Mucho se ha dicho acerca de la división entre el hombre y la naturaleza. A tal punto nuestras costumbres se distinguen del fondo, que las formas resultantes, las ciudades, los vestidos, los artefactos, parecieran ser de una materia distinta, inexorablemente ajena a la naturaleza indómita que la circunda. En cada una de estas producciones puede leerse una intencionalidad humana, ellas existen sólo en función de algo que está fuera de sí mismas. Sirvan estos medios a fines de supervivencia o deleite de la especie, no tienen otra potencia que aquella para cual fueron diseñados; son en su sustancia, teleológicos. Cada una de estas formas humanas, ha peregrinado por el mundo de las ideas y en dicha peregrinación ha tomado una sobria distancia de lo natural. La rueda ha hecho más regular la sección del tronco vegetal, el techo de una casa ha hecho más factible utilizar una pendiente como refugio de la lluvia. A su vez la formulación matemática de un triángulo, o una circunferencia, ha permitido modificar la materia natural al punto de optimizar los atributos que intuitivamente la subordinaban al uso humano. Los espíritus progresistas dirán que las formas humanas han perfeccionado la naturaleza, los vernáculos, que la han corrompido, pero ambos estarán de acuerdo en su modificación sistemática e intelectualmente dirigida de la materia natural.

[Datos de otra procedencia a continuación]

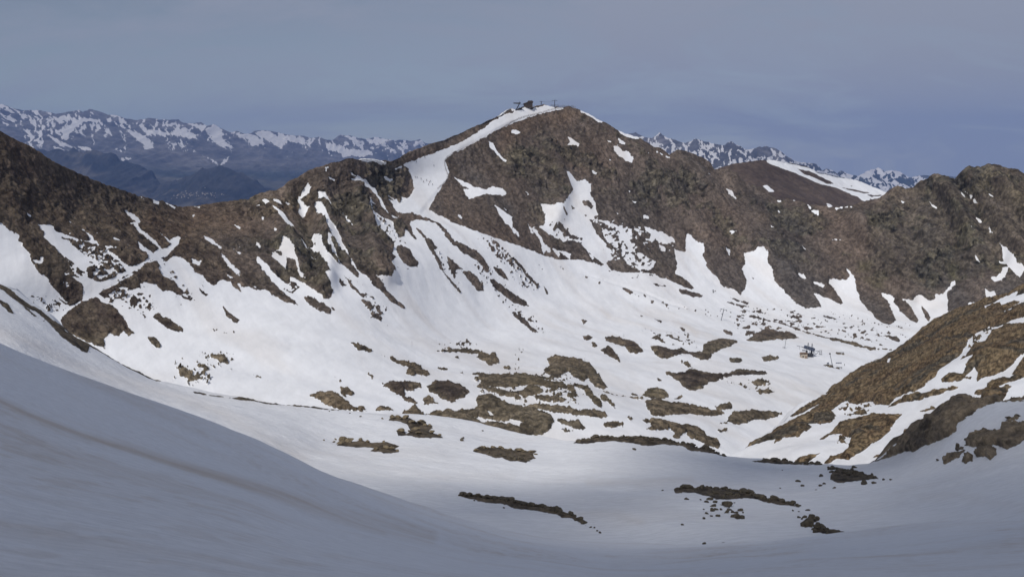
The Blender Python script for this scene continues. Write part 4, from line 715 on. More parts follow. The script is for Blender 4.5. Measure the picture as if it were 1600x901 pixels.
# --- unseen cloud added to shade the foreground, outline projected from the wanted shadow edge ----------------------------------
CLZ = max(2100.0, ztop + 500)
def to_cloud(v):
    k = (CLZ - v[2]) / SUN.z; return (v[0] + SUN.x * k, v[1] + SUN.y * k)
edge = [on(shelf, 420, 715) + Vector((0, -45, 0)), on(shelf, 560, 768), on(shelf, 640, 768), on(shelf, 720, 762), on(shelf, 800, 762), on(shelf, 900, 760), on(shelf, 990, 752), on(shelf, 1020, 730), on(shelf, 1020, 700), on(shelf, 1060, 693), on(shelf, 1130, 716), on(shelf, 1250, 723), on(shelf, 1362, 723), on(shelf, 1407, 688), on(shelf, 1450, 653), on(shelf, 1500, 628), on(shelf, 1600, 627)]
poly = [to_cloud(v + (Vector((0, 14, 0)) if i > 8 else Vector((0, 0, 0)))) for i, v in enumerate(edge)]
q = on(shelf, 1890, 610); poly += [to_cloud(q + Vector((60, 60, 0))), to_cloud(Vector((500, -300, 0))), to_cloud(Vector((-300, -320, 0))), to_cloud(Vector((-330, 0, 0))), to_cloud(on(near, -300, 460) + Vector((-60, 30, 0))), to_cloud(on(near, 0, 545) + Vector((0, 42, 0))), to_cloud(on(near, 200, 619) + Vector((0, 50, 0)))]
poly = np.array(poly)
gx = np.arange(poly[:, 0].min() - 30, poly[:, 0].max() + 30, 7.0); gy = np.arange(poly[:, 1].min() - 30, poly[:, 1].max() + 30, 7.0)
CX, CY = np.meshgrid(gx, gy)
d2 = np.full(CX.shape, 1e12); ins = np.zeros(CX.shape, bool)
for i in range(len(poly)):
    ax, ay = poly[i]; bx, by_ = poly[(i + 1) % len(poly)]; ex, ey = bx - ax, by_ - ay
    t = np.clip(((CX - ax) * ex + (CY - ay) * ey) / (ex * ex + ey * ey + 1e-9), 0, 1)
    d2 = np.minimum(d2, (CX - ax - t * ex) ** 2 + (CY - ay - t * ey) ** 2)
    if ay != by_: ins ^= ((ay > CY) != (by_ > CY)) & (CX < ex * (CY - ay) / (by_ - ay) + ax)
sdc = np.where(ins, 1, -1) * np.sqrt(d2) + 3.0 * fbm(CX / 30, CY / 30, o=3, seed=5)
inside = sdc > 0
lx = CX - SUN.x / SUN.z * (CLZ + 60)      # where a cell's shadow falls
ly = CY - SUN.y / SUN.z * (CLZ + 60); thin = np.clip((lx + 60) / 60, 0, 1) * np.clip((ly - 75) / 45, 0, 1) * np.clip((285 - ly) / 40, 0, 1); hole = rng.rand(*CX.shape) < 0.31 * thin     # holes and thinning added so sun leaks through and lightens the right-hand shade
th = np.sqrt(np.clip(sdc, 0, 90) / 90.0) * (1 - 0.97 * thin)
nz = fbm(CX / 70, CY / 70, o=4, seed=6)
zt = CLZ + th * (70 + 30 * nz); zb = CLZ - th * (14 + 6 * nz)
nr_, nc_ = CX.shape
kq = ~hole[:-1, :-1] & (inside[:-1, :-1] | inside[1:, :-1] | inside[:-1, 1:] | inside[1:, 1:])
idx = np.arange(nr_ * nc_).reshape(nr_, nc_)
Fq = np.stack([idx[:-1, :-1], idx[:-1, 1:], idx[1:, 1:], idx[1:, :-1]], -1)[kq]
bv = np.concatenate([np.stack([CX, CY, zt], -1).reshape(-1, 3), np.stack([CX, CY, zb], -1).reshape(-1, 3)])
tied = ~inside.reshape(-1)     # outside the outline top and bottom share the rim vertex
Fb = Fq[:, ::-1] + nr_ * nc_
Fb = np.where(tied[Fb - nr_ * nc_], Fb - nr_ * nc_, Fb)
allF = np.concatenate([Fq, Fb]); us = np.unique(allF); rm = np.zeros(len(bv), int); rm[us] = np.arange(len(us))
me = bpy.data.meshes.new('shade_cloud'); me.from_pydata(bv[us].tolist(), [], rm[allF].tolist())
for p_ in me.polygons: p_.use_smooth = True
cm = simple_mat('cloud_white', (0.9, 0.9, 0.92), 1.0, 0.03, 0.01); me.materials.append(cm)
o = bpy.data.objects.new('shade_cloud', me); o['kind'] = 'structure'; C.objects.link(o)
# ================================================================== things
def tag(o, label=None, cat=None, group=None):
    if label: o['label'] = label
    if cat: o['category'] = cat
    if group: o['group'] = group
    return o
def empty(name, loc, label, cat, group=None, rz=0.0):
    o = bpy.data.objects.new(name, None); o.location = loc; o.rotation_euler = (0, 0, rz); o.empty_display_size = 0.5
    C.objects.link(o); return tag(o, label, cat, group)
class MB:
    def __init__(s): s.v = []; s.f = []
    def box(s, c, d, rot=None):
        b = len(s.v); M = rot or Matrix.Identity(3); c = Vector(c)
        for x in (-.5, .5):
            for y in (-.5, .5):
                for z in (-.5, .5): s.v.append(c + M @ Vector((x * d[0], y * d[1], z * d[2])))
        s.f += [tuple(b + i for i in q) for q in ((0, 1, 3, 2), (4, 6, 7, 5), (0, 4, 5, 1), (2, 3, 7, 6), (0, 2, 6, 4), (1, 5, 7, 3))]; return s
    def tube(s, a, b_, r, r2=None, n=7):
        a = Vector(a); b_ = Vector(b_); r2 = r if r2 is None else r2; d = (b_ - a).normalized(); q = d.to_track_quat('Z', 'Y').to_matrix(); k = len(s.v)
        for p, rr in ((a, r), (b_, r2)):
            for i in range(n):
                t = 2 * math.pi * i / n; s.v.append(p + q @ Vector((math.cos(t) * rr, math.sin(t) * rr, 0)))
        for i in range(n): s.f.append((k + i, k + (i + 1) % n, k + n + (i + 1) % n, k + n + i))
        s.f.append(tuple(k + i for i in reversed(range(n)))); s.f.append(tuple(k + n + i for i in range(n))); return s
    def poly(s, pts, y0, y1):
        """outline in x,z pushed from y0 to y1"""
        k = len(s.v); n = len(pts)
        for y in (y0, y1):
            for x, z in pts: s.v.append(Vector((x, y, z)))
        s.f.append(tuple(k + i for i in range(n))); s.f.append(tuple(k + n + i for i in reversed(range(n))))
        for i in range(n): s.f.append((k + i, k + n + i, k + n + (i + 1) % n, k + (i + 1) % n))
        return s
    def build(s, name, mat, parent=None, bevel=0.0):
        me = bpy.data.meshes.new(name); me.from_pydata([tuple(p) for p in s.v], [], s.f)
        bm = bmesh.new(); bm.from_mesh(me); bmesh.ops.recalc_face_normals(bm, faces=bm.faces)
        if bevel: bmesh.ops.bevel(bm, geom=list(bm.edges), offset=bevel, segments=1, affect='EDGES')
        bm.to_mesh(me); bm.free(); me.materials.append(mat)
        o = bpy.data.objects.new(name, me); C.objects.link(o)
        if parent: o.parent = parent
        return o
def kids(o): return [c for c in bpy.data.objects if c.parent == o]
def copy_tree(o, parent=None):
    c = o.copy(); C.objects.link(c)
    if parent: c.parent = parent
    for k in o.children: copy_tree(k, c)
    return c

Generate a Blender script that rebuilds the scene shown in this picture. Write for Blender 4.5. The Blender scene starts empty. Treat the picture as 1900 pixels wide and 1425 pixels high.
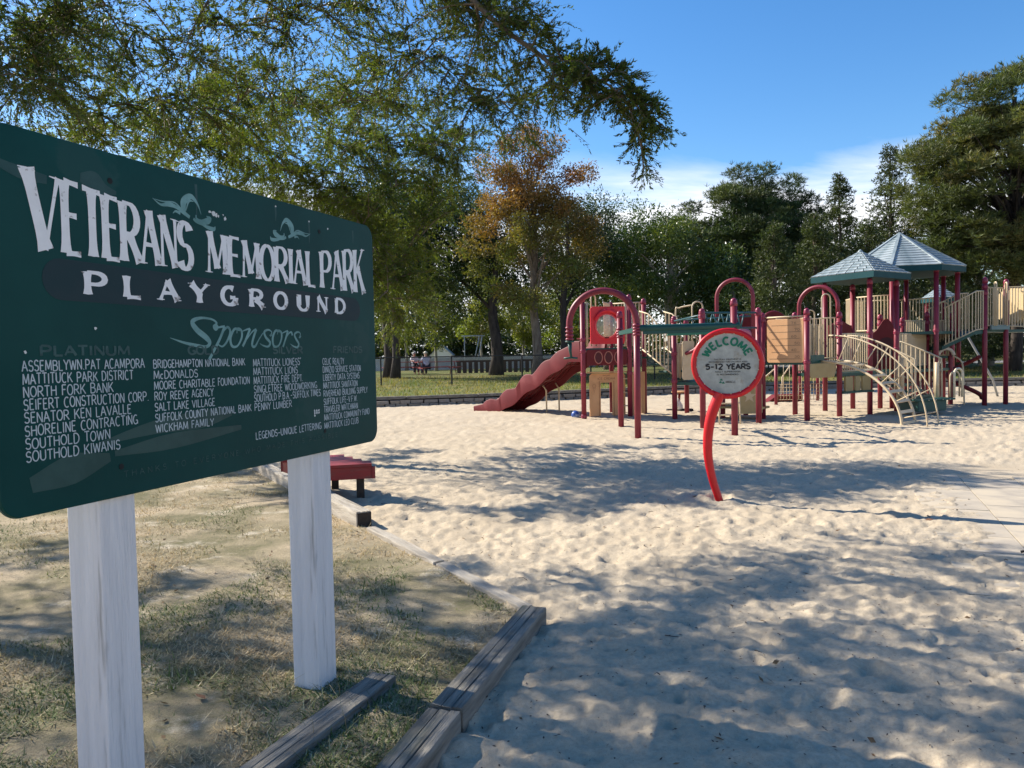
import bpy, math, random
import numpy as np
from mathutils import Vector, Matrix
random.seed(7); rng = np.random.default_rng(7)
SC = bpy.context.scene; COL = SC.collection
R_ = math.radians
# ------------------------------------------------------------------ camera, world, sun, exposure
pitch, roll = R_(2.25), .02
fw = Vector((0, math.cos(pitch), -math.sin(pitch))); dn = Vector((0, -math.sin(pitch), -math.cos(pitch))); ex = Vector((1, 0, 0))
ci = (ex + roll*dn).normalized(); cj = (dn - roll*ex).normalized()
cam = bpy.data.cameras.new('camera'); camo = bpy.data.objects.new('camera', cam); COL.objects.link(camo)
M = Matrix((ci, -cj, -fw)).transposed().to_4x4(); M.translation = Vector((0, 0, 1.70)); camo.matrix_world = M
cam.sensor_width = 36; cam.lens = 1427/1900*36; cam.clip_start = .05; cam.clip_end = 3000
SC.camera = camo
SUN_AZ = math.atan2(-.87, .49)            # from +Y, clockwise
SUN_EL = R_(36)
sunv = Vector((math.sin(SUN_AZ)*math.cos(SUN_EL), math.cos(SUN_AZ)*math.cos(SUN_EL), math.sin(SUN_EL)))
W = bpy.data.worlds.new('World'); SC.world = W; W.use_nodes = True
nt = W.node_tree; nt.nodes.clear(); N = nt.nodes.new; Lk = nt.links.new
sky = N('ShaderNodeTexSky'); sky.sky_type = 'NISHITA'; sky.sun_disc = False
sky.sun_elevation = SUN_EL; sky.sun_rotation = SUN_AZ; sky.air_density = 1.0; sky.dust_density = .25; sky.ozone_density = 2.6
hsv = N('ShaderNodeHueSaturation'); hsv.inputs['Hue'].default_value = .503; hsv.inputs['Saturation'].default_value = 1.30; hsv.inputs['Value'].default_value = 1.0
bg = N('ShaderNodeBackground'); bg.inputs['Strength'].default_value = .105; out = N('ShaderNodeOutputWorld')
tc = N('ShaderNodeTexCoord'); sep = N('ShaderNodeSeparateXYZ'); Lk(tc.outputs['Generated'], sep.inputs[0])
# cirrus: direction projected onto a high plane, streaky noise, only low above the horizon
def mth(op, a, b=None, c=None, clamp=False):
    n = N('ShaderNodeMath'); n.operation = op; n.use_clamp = clamp
    for k, q in enumerate((a, b, c)):
        if q is None: continue
        if isinstance(q, (int, float)): n.inputs[k].default_value = q
        else: Lk(q, n.inputs[k])
    return n.outputs[0]
zz = mth('MAXIMUM', sep.outputs['Z'], .02); zz = mth('ADD', zz, .12)
px = mth('DIVIDE', sep.outputs['X'], zz); py = mth('DIVIDE', sep.outputs['Y'], zz)
cmb = N('ShaderNodeCombineXYZ'); Lk(mth('MULTIPLY', px, .55), cmb.inputs[0]); Lk(mth('MULTIPLY', py, 1.5), cmb.inputs[1])
nz = N('ShaderNodeTexNoise'); nz.inputs['Scale'].default_value = 1.15; nz.inputs['Detail'].default_value = 9; nz.inputs['Roughness'].default_value = .56; nz.inputs['Distortion'].default_value = .5
Lk(cmb.outputs[0], nz.inputs['Vector'])
def ramp(src, p0, p1, inv=False):
    m = N('ShaderNodeMapRange'); m.interpolation_type = 'SMOOTHSTEP'; Lk(src, m.inputs[0])
    m.inputs[1].default_value = p0; m.inputs[2].default_value = p1
    m.inputs[3].default_value = 1. if inv else 0.; m.inputs[4].default_value = 0. if inv else 1.
    return m.outputs[0]
low = ramp(sep.outputs['Z'], .175, .265, True)               # bank close to the horizon
thr = mth('SUBTRACT', nz.outputs['Fac'], mth('SUBTRACT', .585, mth('MULTIPLY', low, .30)))
cl = mth('MULTIPLY', mth('MULTIPLY', thr, 4.6, clamp=True), mth('ADD', mth('MULTIPLY', low, .85), .16), clamp=True)
mix = N('ShaderNodeMix'); mix.data_type = 'RGBA'; Lk(cl, mix.inputs[0])
Lk(sky.outputs[0], hsv.inputs['Color']); Lk(hsv.outputs[0], mix.inputs[6]); mix.inputs[7].default_value = (6.4, 6.5, 6.8, 1)
Lk(mix.outputs[2], bg.inputs['Color']); Lk(bg.outputs[0], out.inputs['Surface'])
sl = bpy.data.lights.new('sun', 'SUN'); sl.energy = 5.0; sl.angle = R_(.53); sl.color = (1, .93, .81)
so = bpy.data.objects.new('sun', sl); COL.objects.link(so); so.rotation_euler = sunv.to_track_quat('Z', 'Y').to_euler(); so.location = (-20, 12, 30)
vs = SC.view_settings; vs.view_transform = 'Standard'; vs.look = 'None'; vs.gamma = 1; vs.use_curve_mapping = False; vs.exposure = .93
SC.render.engine = 'CYCLES'; SC.cycles.max_bounces = 6; SC.cycles.transparent_max_bounces = 8; SC.cycles.transmission_bounces = 4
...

La artificialidad de las producciones humanas es deudora de una interpretación teleológica de la naturaleza. Dicha interpretación parte del supuesto de que lo natural está compuesto de partes mecánicas, dejando en una relativa oscuridad la fuerza capaz de propulsarlas e incluso transformarlas. Pero falta en esta intuición, una comprensión adecuada del principio genético sobre el cual se constituye el mundo fenoménico, porque una vez desarmada, la vida no sería más que una serie finita de partes sin movimiento. Siendo el caso contrario, sólo nos cabe imaginar que en el universo, tal principio genético que actualiza incansablemente los posibles históricos, está a salvo de cualquier acción analítica.[1] Mientras que en los artefactos humanos, es precisamente el análisis el que revela la arquitectura y función del objeto y una vez concluido dicho análisis, las unidades mínimas han perdido para él toda capacidad de significación. El intelecto que diseña tales artefactos, subordina una materia capaz de expresar el mundo en su totalidad, para que exprese un mundo particular ajustado a las necesidades humanas y lo hace a través de causas eficientes, que se mueven por decirlo así, con independencia de las causas finales a las que se ordena la naturaleza.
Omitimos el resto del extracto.